Article

Note:In connection with a specific housing development project, PBK Bank issued a letter of credit for US$188,000 payable to the local court, Madison County Fiscal Court, in the event that the applicant/developer, VanMar, Inc., failed to complete the project in accordance with the approved development plans.

When one of the suppliers of rock for the project was not paid, it filed a lien on the properties and also filed an action to enforce it, naming Issuer as a codefendant. Subsequently, when the county government indicated that it would draw down the balance available on the LC, a motion was made to add Beneficiary as a defendant on the theory that the supplier was a third party beneficiary of the LC since the rock that it supplied was used to build the roads in the development pursuant to the development plans.

When the Madison Circuit Court (Kentucky), Adams, J., denied the supplier's motion on the ground that it was not a party to the LC, it appealed. The Court of Appeals of Kentucky, Buckingham, J., affirmed on this issue.

The appellate court based its decision on two grounds. First, it noted that under U.S. UCC § 5- 102(a)(3), a beneficiary to a letter of credit is "a person who under the terms of a letter of credit is entitled to have its complying presentation honored. The term includes a person to whom drawing rights have been transferred under a transferable letter of credit." The court found that the supplier did not meet the conditions of being a beneficiary and was not named as such under the terms of the letter of credit.

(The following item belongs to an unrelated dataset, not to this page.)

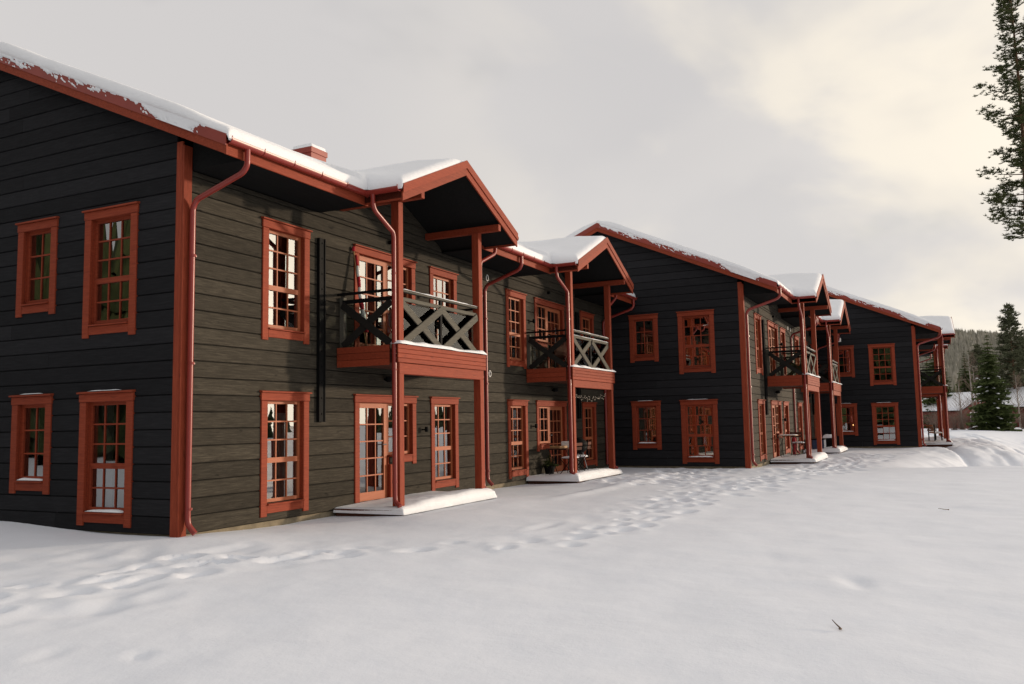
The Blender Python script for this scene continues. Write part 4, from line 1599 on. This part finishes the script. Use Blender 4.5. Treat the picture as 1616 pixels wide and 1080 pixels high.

Second, the court noted that "[r]ights and obligations of an issuer to a beneficiary or a nominated person under a letter of credit are independent ... of a contract or arrangement out of which the letter of credit arises or which underlies it." The court ruled that the supplier should not be added as a beneficiary because to do so would force Issuer to "assume the risk of [Applicant's] nonperformance on an underlying contract with [the supplier]."